Development of local-global preference in vision and haptics

Abstract

We aimed to advance our understanding of local-global preference by exploring its developmental path within and across sensory modalities: vision and haptics. Neurotypical individuals from six years of age through adulthood completed a similarity judgement task with hierarchical haptic or visual stimuli made of local elements (squares or triangles) forming a global shape (a square or a triangle). Participants chose which of two probes was more similar to a target: the one sharing the global shape (but different local shapes) or the one with the same local shapes (but different global shape). Across trials, we independently varied the size of the local elements and that of the global configuration-the latter was varied by manipulating local element density while keeping their numerosity constant. We found that the size of local elements (but not global size) modulates the effects of age and modality. For stimuli with smaller local elements, the proportion of global responses increased with age and was similar for visual and haptic stimuli.
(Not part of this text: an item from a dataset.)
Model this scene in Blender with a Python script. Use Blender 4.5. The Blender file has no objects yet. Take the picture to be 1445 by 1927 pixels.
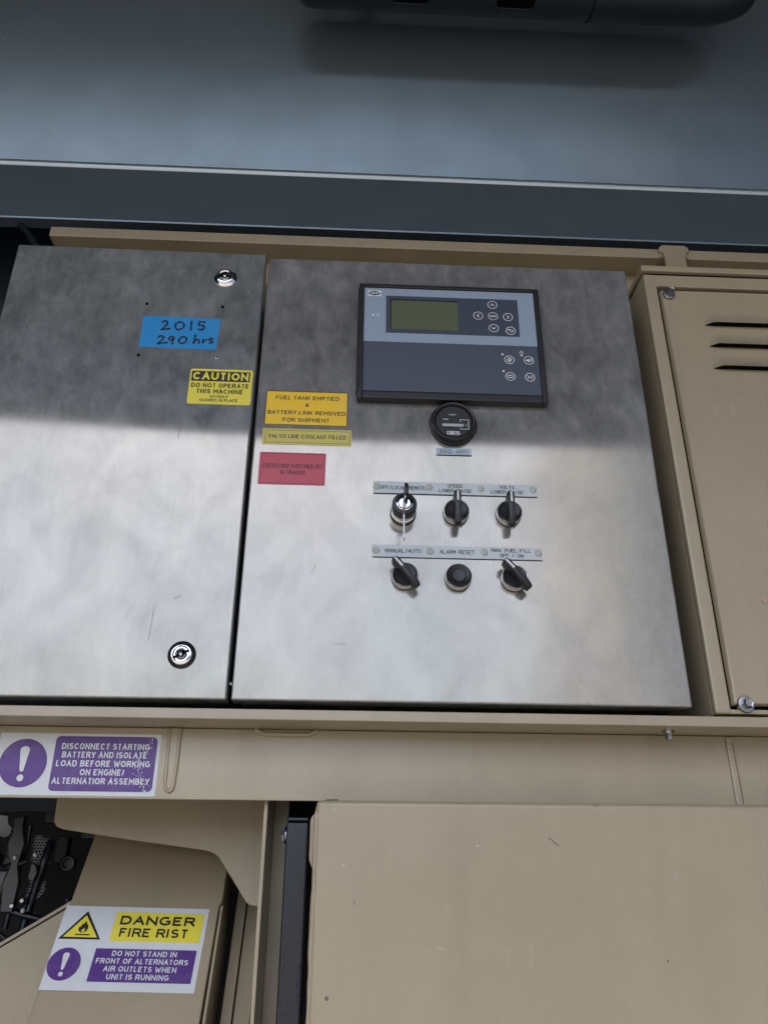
import bpy, bmesh, math, random
from mathutils import Vector, Matrix
R = math.radians
random.seed(7)
S = bpy.context.scene
COL = S.collection
PI = math.pi

# ------------------------------------------------------------------ camera, sky, sun, exposure
CAM = (0.12185, -0.82653, -0.16976)
pitch, yaw, roll = 0.437075, -0.0405615, 0.0078994
cp, sp = math.cos(pitch), math.sin(pitch)
fwd = Vector((-math.sin(yaw)*cp, math.cos(yaw)*cp, sp))
rt = Vector((math.cos(yaw), math.sin(yaw), 0))
up = rt.cross(fwd)
rr = math.cos(roll)*rt + math.sin(roll)*up
uu = -math.sin(roll)*rt + math.cos(roll)*up
cam = bpy.data.cameras.new('camera')
cam.sensor_fit = 'VERTICAL'; cam.sensor_height = 36.0; cam.lens = 36.0*1500/1927
cam.clip_start = 0.01; cam.clip_end = 2000
co = bpy.data.objects.new('camera', cam); COL.objects.link(co)
co.matrix_world = Matrix(((rr.x, uu.x, -fwd.x, CAM[0]), (rr.y, uu.y, -fwd.y, CAM[1]),
                          (rr.z, uu.z, -fwd.z, CAM[2]), (0, 0, 0, 1)))
S.camera = co

SUN_EL, SUN_AZ = R(72), R(205)        # high in front of the machine: the canopy shades the panel
w = bpy.data.worlds.new('World'); S.world = w; w.use_nodes = True
nt = w.node_tree; nt.nodes.clear()
sky = nt.nodes.new('ShaderNodeTexSky'); sky.sky_type = 'NISHITA'; sky.sun_disc = False
sky.sun_elevation = SUN_EL; sky.sun_rotation = SUN_AZ
sky.air_density = 0.8; sky.dust_density = 6.5; sky.ozone_density = 1.6
bg = nt.nodes.new('ShaderNodeBackground'); bg.inputs[1].default_value = 0.15
wo = nt.nodes.new('ShaderNodeOutputWorld')
nt.links.new(sky.outputs[0], bg.inputs[0]); nt.links.new(bg.outputs[0], wo.inputs[0])
sl = bpy.data.lights.new('sun', 'SUN'); sl.energy = 4.0; sl.angle = R(0.5); sl.color = (1, .95, .88)
so = bpy.data.objects.new('sun', sl); COL.objects.link(so)
d = Vector((math.sin(SUN_AZ)*math.cos(SUN_EL), math.cos(SUN_AZ)*math.cos(SUN_EL), math.sin(SUN_EL)))
so.rotation_euler = d.to_track_quat('Z', 'Y').to_euler(); so.location = (0, 3, 5)
S.view_settings.view_transform = 'Standard'; S.view_settings.look = 'None'
S.view_settings.gamma = 1.0; S.view_settings.exposure = 2.25
S.cycles.max_bounces = 8; S.cycles.glossy_bounces = 5; S.cycles.diffuse_bounces = 4
S.cycles.caustics_reflective = False; S.cycles.sample_clamp_indirect = 6

# ------------------------------------------------------------------ materials
def srgb(r, g, b):
    f = lambda c: (c/255/12.92) if c/255 <= .04045 else ((c/255+.055)/1.055)**2.4
    return (f(r), f(g), f(b), 1)
def new_mat(name, col=(.5, .5, .5, 1), rough=.5, metal=0., spec=.5, coat=0., coat_rough=.1):
    m = bpy.data.materials.new(name); m.use_nodes = True
    b = m.node_tree.nodes['Principled BSDF']
    b.inputs['Base Color'].default_value = tuple(col) if len(col) == 4 else tuple(col)+(1,)
    b.inputs['Roughness'].default_value = rough; b.inputs['Metallic'].default_value = metal
    b.inputs['Specular IOR Level'].default_value = spec
    b.inputs['Coat Weight'].default_value = coat; b.inputs['Coat Roughness'].default_value = coat_rough
    return m
class NB:
    def __init__(s, m):
        s.m = m; s.t = m.node_tree; s.b = s.t.nodes['Principled BSDF']; s.tc = s.t.nodes.new('ShaderNodeTexCoord')
    def n(s, typ, **kw):
        n = s.t.nodes.new(typ)
        for k, v in kw.items(): setattr(n, k, v)
        return n
    def l(s, a, b): s.t.links.new(a, b)
    def noise(s, scale, stretch=(1, 1, 1), detail=4, rough=.55, dist=0, off=(0, 0, 0)):
        mp = s.n('ShaderNodeMapping'); mp.inputs['Scale'].default_value = stretch; mp.inputs['Location'].default_value = off
        s.l(s.tc.outputs['Object'], mp.inputs[0])
        n = s.n('ShaderNodeTexNoise'); n.inputs['Scale'].default_value = scale; n.inputs['Detail'].default_value = detail
        n.inputs['Roughness'].default_value = rough; n.inputs['Distortion'].default_value = dist
        s.l(mp.outputs[0], n.inputs['Vector']); return n.outputs['Fac']
    def ramp(s, src, pts):
        r = s.n('ShaderNodeValToRGB'); e = r.color_ramp.elements
        while len(e) < len(pts): e.new(.5)
        for i, (p, c) in enumerate(pts):
            e[i].position = p; e[i].color = c if isinstance(c, tuple) else (c, c, c, 1)
        s.l(src, r.inputs[0]); return r.outputs[0]
    def mix(s, fac, a, b, mode='MIX'):
        m = s.n('ShaderNodeMix', data_type='RGBA', blend_type=mode)
        for sock, v in ((m.inputs[0], fac), (m.inputs[6], a), (m.inputs[7], b)):
            if hasattr(v, 'is_linked'): s.l(v, sock)
            else: sock.default_value = v
        return m.outputs[2]
    def math(s, op, a, b=0.5):
        m = s.n('ShaderNodeMath', operation=op)
        for i, v in enumerate((a, b)):
            if hasattr(v, 'is_linked'): s.l(v, m.inputs[i])
            else: m.inputs[i].default_value = v
        return m.outputs[0]
    def bump(s, layers):
        prev = None
        for src, st, dist in layers:
            b = s.n('ShaderNodeBump'); b.inputs['Strength'].default_value = st; b.inputs['Distance'].default_value = dist
            s.l(src, b.inputs['Height'])
            if prev: s.l(prev, b.inputs['Normal'])
            prev = b.outputs[0]
        s.l(prev, s.b.inputs['Normal'])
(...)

However, for stimuli made of our largest local elements, the global preference was reduced or absent, particularly in haptics, regardless of age. These results suggest that vision and haptics progressively converge toward similar global preference with age, but residual differences across modalities and across individuals may be observed, depending on the characteristics of the stimuli.

Figure 1.

Stimuli examples. (A) Three-dimensional small-, medium-, and large-size stimuli are represented by the blue, green, and red colors on the y-axis, respectively. The black and gray colors on the x-axis represent the two densities: high- and low-density stimuli (with 2 and 4 mm of interelement distance, respectively). (B) The four possible trial configurations, with inconsistent target and consistent responses (1 and 3) or vice-versa (2 and 4). Each configuration was presented for each size and density and the comparisons were randomly swapped (left/right or right/left).

Figure 2.

Proportion of global responses for low- and high-density stimuli, in vision and haptics (circles and asterisks) and for differently sized local elements (colors, see legend). Symbols show averages and SEM across all participants. Notice that low-density stimuli also take up larger global area and higher density stimuli take up a smaller global area.

Figure 3.

Individual proportion of global responses in small (A), medium (B), and large-size (C) stimuli for vision (open circles) and haptics (stars) as a function of age. Thin and dashed lines represent the running average of the proportion of global responses respectively for vision and haptics. (D) Correlation between global responses in vision (x-axis) and haptics (y-axis) for small (blueish dots), medium (greenish dots), and large size (reddish dots). The thick blue, green and red lines show the best-fitting linear regressions calculated on the average of individual proportion of global responses for small (blue line), medium (green line), and large (red line). The dashed black line shows the bisector of the axes. Text inset gives Pearson's correlation coefficient and associated P value and base-10 logarithm of the Bayes Factor (lgBF) for each size.

Figure 4.

Absolute values of the difference of the proportions of global responses between modalities (visuo-haptics mismatch) as a function of age. Colored filled dots show the individual level of modality mismatch for large (reddish), small (blueish) and medium-size (greenish) stimuli. Different lines represent the running average for the modality mismatch in large (red); medium (green) and small (blue) size stimuli by function of age.

Figure 5.

Proportion of global responses for different global shapes (squares and triangles) as a function of the number of local elements composing them. Notice that numerosity equal to 12.5 is the result of the average between 10 and 15 global triangles in small sizes stimuli. Examples of stimuli are given as icons under the numerosity line (x-axis). The figure reports three or four local items for large size stimuli, nine or 10 local items for medium size stimuli and 10, 15, or 16 local elements for small-size stimuli. Open and filled symbols refer, respectively, to visual and haptic stimuli and they show averages and SEM across all participants.